Inhale ... hold it briefly and ... consciously relax your body.
See what happens ...

A change of direction ...

When I understood that my mind is capable of evolving from a conditioned state, due to the physical,cultural, national environment in which I live in, to a higher stage of raised values and refined quality of living, my life changed dramatically. I embarked on a path where being conscious of my actions ( and more deeply of my thought process) was the most important element of my daily routine. Growing the awareness of Me living and expressing My Life was paramount. The 'lower' mind expresses itself automatically, reactively and unaware.

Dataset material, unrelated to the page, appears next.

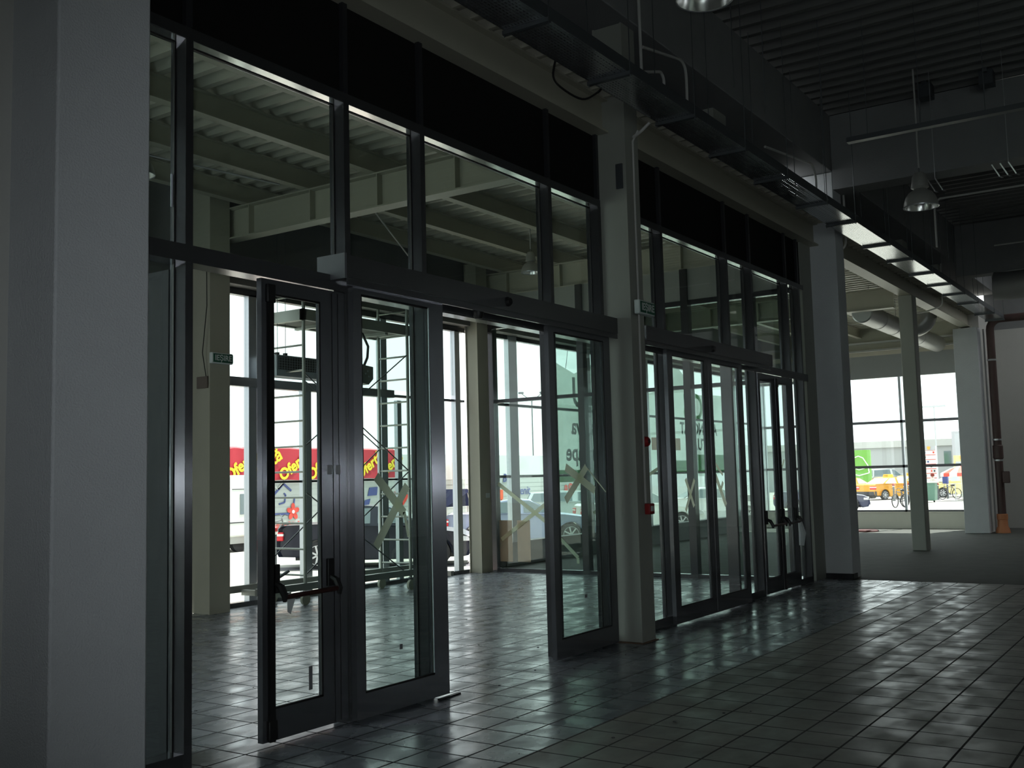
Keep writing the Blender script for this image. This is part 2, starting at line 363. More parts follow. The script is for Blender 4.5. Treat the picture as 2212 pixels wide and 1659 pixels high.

I lived like in a sleepwalk for years doing all the right things one does like working, having a family with all that that is involved, having 'good friends ' , original holidays and predictable hobbies. I begun asking questions when I realized that I was aiming for my death without the 'inner joy' of having lived my life. The spiritual books I begun reading where highlighting that mysterious (to me) feeling of 'bliss' that was almost totally alien to my understanding. And then one day ... the penny dropped. It came to me, kind of brightly, that the only way to move out of my torpor was to evolve by climbing the mountain in order to reach a higher perspective because from where I was I couldn't see anything else apart from my programmed day to day existence. Soooo, I made it a job to become aware, more and more closely, of my daily actions and feelings. I wrote about them in my diary and spoke to my partner and close friends about my predicament. It turned into an obsession. Soon ... it became obvious to me that I had to become the guy I am now.